The April open meeting, due to take place on the 20th, will largely focus on notices of proposed rulemaking and inquiry into reducing barriers to deployment of both wired and wireless infrastructure.

The reasoning is sound, I’ve heard from people on both sides of the issue. Red tape at the state and city level is a significant obstacle to companies looking to lay fiber, put up new wireless hardware, and so on. Here, you might have to petition the local utility and two cable companies for access to a pole or line. Here, it might be as simple as an online form. It need hardly be said that this greatly favors incumbent companies.

Interestingly, the notice of inquiry is looking at “where the FCC could use its preemption authority to prevent the enforcement of state and local laws that inhibit broadband deployment.” Essentially, where should they exert federal clout, overwriting local law and markets?

This is especially interesting because Pai himself loudly argued against doing just that when it came to overriding state laws forbidding municipal broadband. Apparently the shoe is on the other foot now; I contacted the FCC for details on this.

Today brought two other actions clearly intended to further the cause of quick deployment of internet services to rural or underserved areas.

First is the establishment of the task force that will be overseeing bids and grants under the Connect America Fund and Mobility Fund, multi-billion dollar sources for deployment of new infrastructure. This isn’t some unprecedented move — these funds would have had to be managed one way or the other — but it would also be easy to background it rather than personally call out the expectations and people involved.

Second, and less straightforward, is the rollback of obligations on the part of Charter Cable. The company had agreed in the terms of its merger with Time Warner Cable and Bright House that it would roll out internet to 2 million new customers. But the FCC added a rider saying that half those connections must be “overbuilt,” or offered to people who have connections already.

Pai’s FCC reversed this rider, with the logic that 2 million new connections is better than 1 million new ones and 1 million added as a second choice. Makes sense, right? But the point of the overbuild requirement is to ensure there’s competition on a market that, especially with mergers like this one, is more and more dominated by giant companies.

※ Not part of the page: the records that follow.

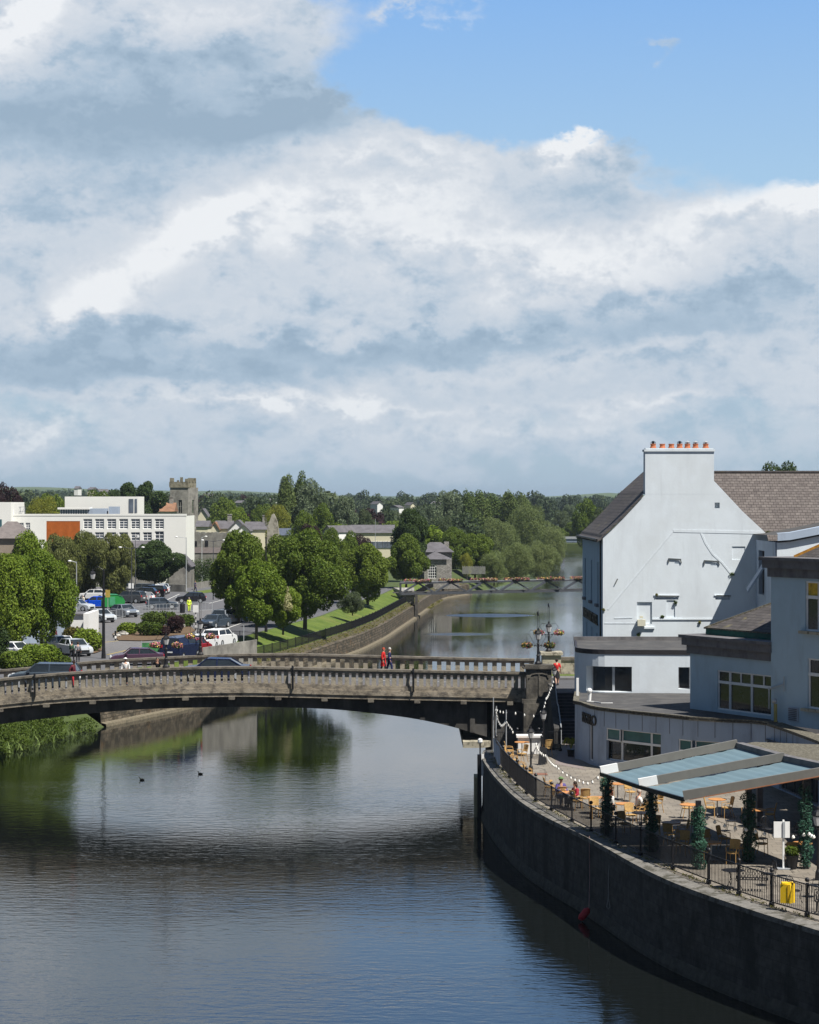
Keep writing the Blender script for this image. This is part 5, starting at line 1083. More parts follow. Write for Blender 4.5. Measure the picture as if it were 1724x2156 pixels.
YP = 405.0; rn = thing('priory_ruin', 'long roofless stone priory wall with small openings below the tower', 'ruin', (X(440,YP), YP, 3.8))
def jag(a, b, y0_, amp, seed, Y, n=26):
    q = random.Random(seed); return [(X(a+(b-a)*i/n, Y), Z(y0_+q.uniform(-amp, amp), Y)) for i in range(n+1)]
tp_ = jag(392, 500, 1120, 1.2, 3, YP); part('upper_wall', MB().ext([(tp_[0][0],3.5),(tp_[-1][0],3.5)]+tp_[::-1], YP, YP+1), m_ston, rn)
part('openings', MB().box(X(399,YP), YP-.02, Z(1148,YP), .9, .1, 1.5).box(X(412,YP), YP-.02, Z(1150,YP), .5, .1, 1.0).box(X(435,YP), YP-.02, Z(1150,YP), .6, .1, 1.1).box(X(475,YP), YP-.02, Z(1142,YP), .5, .1, .6), m_iron, rn)
part('lean_to_roof', MB().quad((X(394,YP-5),YP-5,Z(1164,YP-5)), (X(500,YP-5),YP-5,Z(1164,YP-5)), (X(500,YP),YP-.05,Z(1152,YP)), (X(394,YP),YP-.05,Z(1152,YP))), mat('brown_slate', (.10,.085,.08), .9, .2, 2), rn)
part('lower_wall', MB().box(X(447,YP-4.5), YP-4.5, 3, 9.5, .8, Z(1165,YP-4.5)-3), m_ston, rn)
YQ = 430.0; tp_ = [(560,1150),(588,1150),(587,1122),(584,1100),(580,1088),(576,1081),(572,1083),(567,1098),(563,1108),(562,1118)]
rg_ = part('ruined_gable', MB().ext([(X(a,YQ),Z(b,YQ)) for a, b in [(560,1240),(588,1240)]+tp_[1:]], YQ, YQ+1.5), grime(mat('pale_ruin', (.26,.24,.20), .95, col2=(.45,.42,.36), scale=1.0), (.10,.09,.06), .8, .5, .65)); tag(rg_, 'tall pointed fragment of a ruined stone gable', 'ruin')
# lodge
YL = 376.0; ld = thing('stone_lodge', 'small stone lodge with a white arched window beside the footbridge', 'house', (X(915,YL), YL, 3.0))
lx0, lx1 = X(893,YL), X(940,YL); wq = hx(YL, [901,1188,919,1217]); lze = Z(1177,YL)
PLo = frontP(YL); part('wall', MB().wall(PLo, [lx0,lx1], [2.4,lze], [wq], .3).quad((lx1,YL,2.4), (lx1,YL+6,2.4), (lx1,YL+6,lze), (lx1,YL,lze)), m_rub, ld)
w = window(ld, PLo, *wq, nx=4, ny=5, d=.15, fw=.07); cx_ = (wq[0]+wq[2])/2
part('arch', MB().tube([(cx_-.72+.0,YL+.1,wq[3]-.55), (cx_-.5,YL+.1,wq[3]-.18), (cx_,YL+.1,wq[3]), (cx_+.5,YL+.1,wq[3]-.18), (cx_+.72,YL+.1,wq[3]-.55)], .06, 6), m_white_frame, w)
part('roof', MB().add([(lx0-.4,YL-.4,lze), (lx1+.9,YL-.4,lze), (lx1+.9,YL+6.5,lze), (lx0-.4,YL+6.5,lze), (lx0+2,YL+3,Z(1160,YL+3)), (lx1-2,YL+3,Z(1160,YL+3))], [(0,1,5,4),(2,3,4,5),(1,2,5),(3,0,4)]), m_rslate, ld)
r2_ = part('roof', MB().add([(X(880,YL+7),YL+7,Z(1162,YL+7)), (X(956,YL+7),YL+7,Z(1162,YL+7)), (X(956,YL+7),YL+15,Z(1162,YL+7)), (X(880,YL+7),YL+15,Z(1162,YL+7)), (X(905,YL+11),YL+11,Z(1141,YL+11)), (X(928,YL+11),YL+11,Z(1141,YL+11))], [(0,1,5,4),(2,3,4,5),(1,2,5),(3,0,4)]), m_rslate, ld)
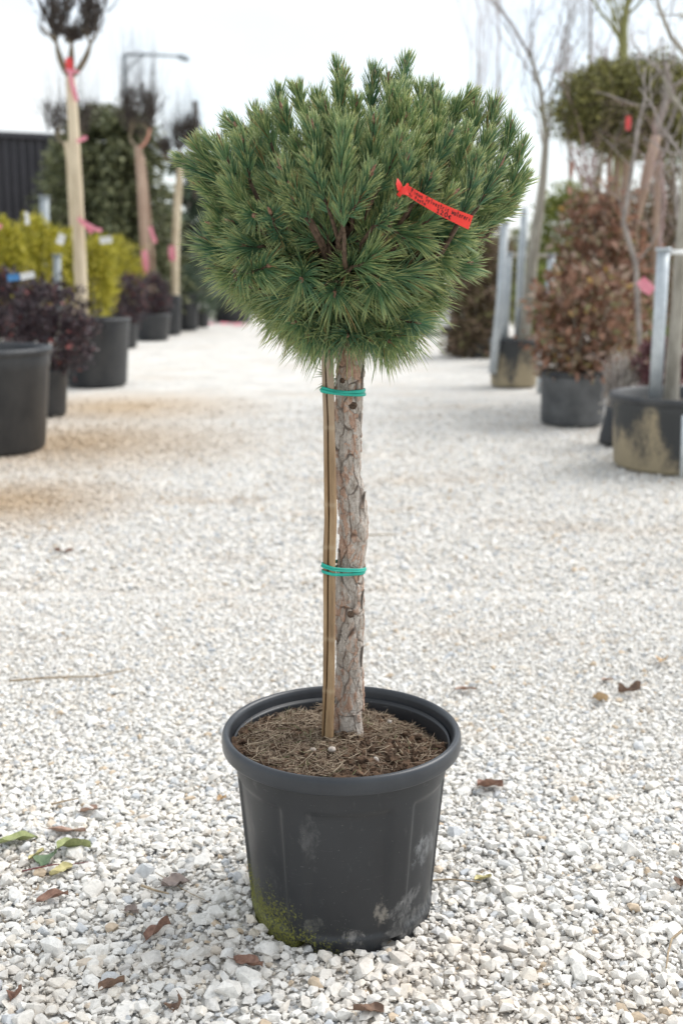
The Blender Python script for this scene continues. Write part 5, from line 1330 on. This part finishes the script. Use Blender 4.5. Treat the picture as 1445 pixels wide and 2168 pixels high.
for wx in (948, 890):
    wc = at(wx, 700, td_ + .5); b = MB(); th = np.linspace(0, 6.2832, 33)[:-1]; rw = zb - .03
    prof_ = [(rw * .55, -.09), (rw * .95, -.09), (rw, -.06), (rw, .06), (rw * .95, .09), (rw * .55, .09)]
    lathe(b, prof_, 28); wo_ = b.build('wheel', M['bgpot'], tl); wo_.matrix_parent_inverse.identity(); wo_.rotation_euler = (R(90), 0, 0); wo_.location = Vector((wc[0], wc[1], rw)) - tl.location
    b = MB(); lathe(b, [(.01, -.05), (rw * .5, -.055), (rw * .56, -.085)], 20); ri = b.build('rim', M['mgrey'], wo_); ri.matrix_parent_inverse.identity()
M['redcrate'] = noisy_mat('red crate plastic', (.34, .05, .05), (.42, .08, .07), 6, .5, 0)
def crate(cx, yb, yt, half, d, mat, label):
    p0 = at(cx, yb, d); p1 = at(cx, yt, d); r_ = half * mpp(p0); hh = p1[2] - p0[2]; b = MB(); t_ = .03
    box(b, (p0[0] - r_, p0[1], p0[2]), (p0[0] + r_, p0[1] + t_, p0[2] + hh)); box(b, (p0[0] - r_, p0[1] + 2 * r_ - t_, p0[2]), (p0[0] + r_, p0[1] + 2 * r_, p0[2] + hh))
    box(b, (p0[0] - r_, p0[1] + t_ + .002, p0[2]), (p0[0] - r_ + t_, p0[1] + 2 * r_ - t_ - .002, p0[2] + hh)); box(b, (p0[0] + r_ - t_, p0[1] + t_ + .002, p0[2]), (p0[0] + r_, p0[1] + 2 * r_ - t_ - .002, p0[2] + hh))
    box(b, (p0[0] - r_ + .04, p0[1] + .04, p0[2] + .01), (p0[0] + r_ - .04, p0[1] + 2 * r_ - .04, p0[2] + .04))
    box(b, (p0[0] - r_ - .015, p0[1] - .015, p0[2] + hh + .002), (p0[0] + r_ + .015, p0[1] + .03, p0[2] + hh + .05))
    tag(b.build('crate', M[mat], loc=p0), label, 'crate', 'crates at the lane end')
zc = zb + .104; pyb = 660
crate(955, 661, 626, 26, td_ + .75, 'bgpot', 'black plastic crate standing on the white trailer')
crate(984, 618, 572, 16, td_ + .9, 'redcrate', 'red crate behind the brown beech, above the trailer end')

# distant woods closing the lane
f = MB(); m = 9000
x = rng.uniform(-60, 60, m); hgt_ = 2.0 + .9 * np.sin(x * .21) + .7 * np.sin(x * .53 + 1) + .5 * np.sin(x * 1.3)
p = np.stack([x, 75 + rng.normal(size=m) * 2, rng.random(m) ** .7 * np.maximum(hgt_, .8)], -1); ln = rng.uniform(.4, .9, m)
leaves(f, p, rng.normal(size=(m, 3)), rng.normal(size=(m, 3)) + [0, -.5, .5], ln, ln * .6)
tag(f.build('distant_woods', FM['cedar']), 'low dark line of distant woods beyond the nursery', 'woods', kind='stuff')
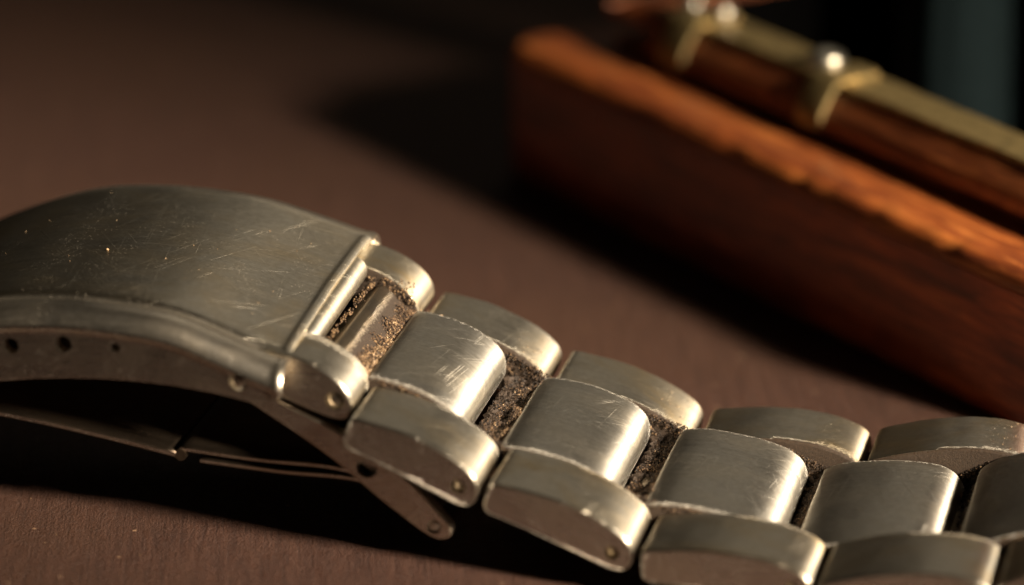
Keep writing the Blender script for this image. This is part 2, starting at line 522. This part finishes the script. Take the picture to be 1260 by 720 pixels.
# end piece that carries the first links into the clasp
EP = catmull([(-30, 10.75), (-28, 10.75), (-26.4, 10.55), (-25.2, 10.32), (-24.2, 9.92), (-23.45, 9.42), (-22.98, 8.9), (-22.72, 8.35), (-22.72, 7.85), (-23.0, 7.45), (-23.5, 7.35), (-24.6, 7.65), (-27, 8.5), (-30, 9.1)], 5)
for side in (-1, 1):
    w0, w1 = (4.9, 8.3) if side > 0 else (-7.75, -4.5)
    o = profile_solid('end_piece', EP, w0, w1, M_OUTER, brace, ((0, 0), 0), .13, 5, lambda x, y, w: .55 if abs(w) < 5.2 else (.2 if x > -25 else 0), seed=40 + side, dent=.02, inner_w=(4.9 if side > 0 else -4.5), lift=.08 if side > 0 else -.05)
    cut_holes(o, [((-23.55, (8.3 if side > 0 else -7.75), 8.25), (0, -side, 0), .46, .30)])
    tube('rivet', (-23.55, side * 7.0, 8.25), (-23.55, (8.12 if side > 0 else -7.57), 8.25), .33, M_BAR, o, 20, dome=.10)
# crossbar seen in the opening between the two end pieces
CB = catmull([(x + 1.0, z + .62) for x, z in [(-26.6, 8.3), (-25.9, 8.75), (-25.55, 9.02), (-25.3, 8.95), (-24.7, 8.35), (-23.9, 7.55), (-23.6, 7.05), (-24, 6.9), (-25.2, 7.6), (-26.6, 7.6)]], 5)
profile_solid('crossbar', CB, -4.65, 4.85, M_BAR, brace, ((0, 0), 0), .15, 4, lambda x, y, w: .25 + max(0, min(1, (x + 24.3) / .7)) * .7, seed=50)

# ---- clasp cover: pressed steel shell swept along the bracelet
ztop = catmull([(-60, .9), (-56, 3.4), (-50.8, 7.2), (-45.6, 10.3), (-40.6, 12.2), (-37.5, 12.6), (-35.4, 12.65), (-31.6, 12.35), (-28.5, 11.6), (-25.75, 10.8)], 12, False)
zbot = catmull([(-60, .3), (-56, 1.2), (-50.5, 4.5), (-45.2, 7.0), (-39.5, 8.4), (-35.4, 8.88), (-31.4, 8.9), (-28.6, 8.6), (-25.75, 8.05)], 12, False)
def zt(l): return float(np.interp(l, ztop[:, 0], ztop[:, 1]))
def zb(l): return float(np.interp(l, zbot[:, 0], zbot[:, 1]))
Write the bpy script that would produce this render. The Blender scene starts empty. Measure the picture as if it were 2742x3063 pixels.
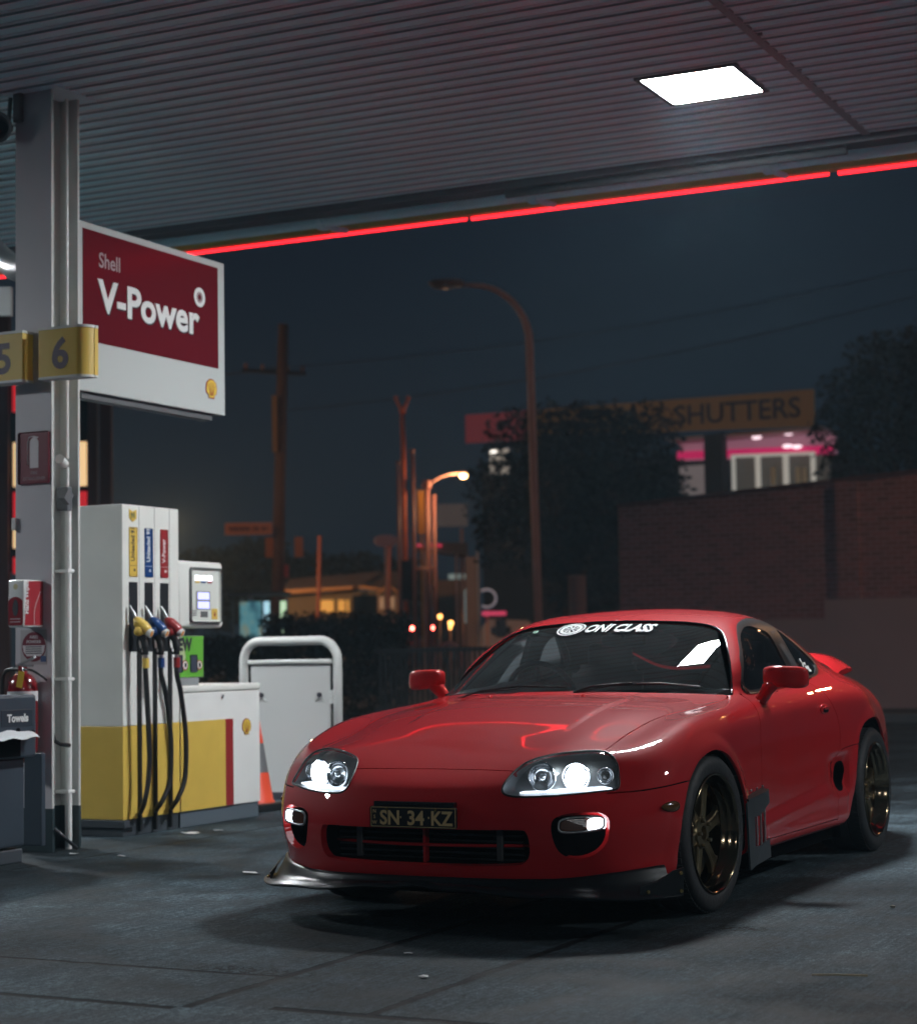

Pai’s opposition to net neutrality regulations, among other things, is largely based on the idea that the market will figure these things out. In that case, one would think he would support providing an alternative ISP for a million people who (as is common) only have one, perhaps two, to choose from. But is that more important than getting decent broadband to some people who have none at all?

It’s revealing that Pai leans toward the latter option, towards greater connectivity, sooner — even if that comes at a cost to the competition in which he places so much trust.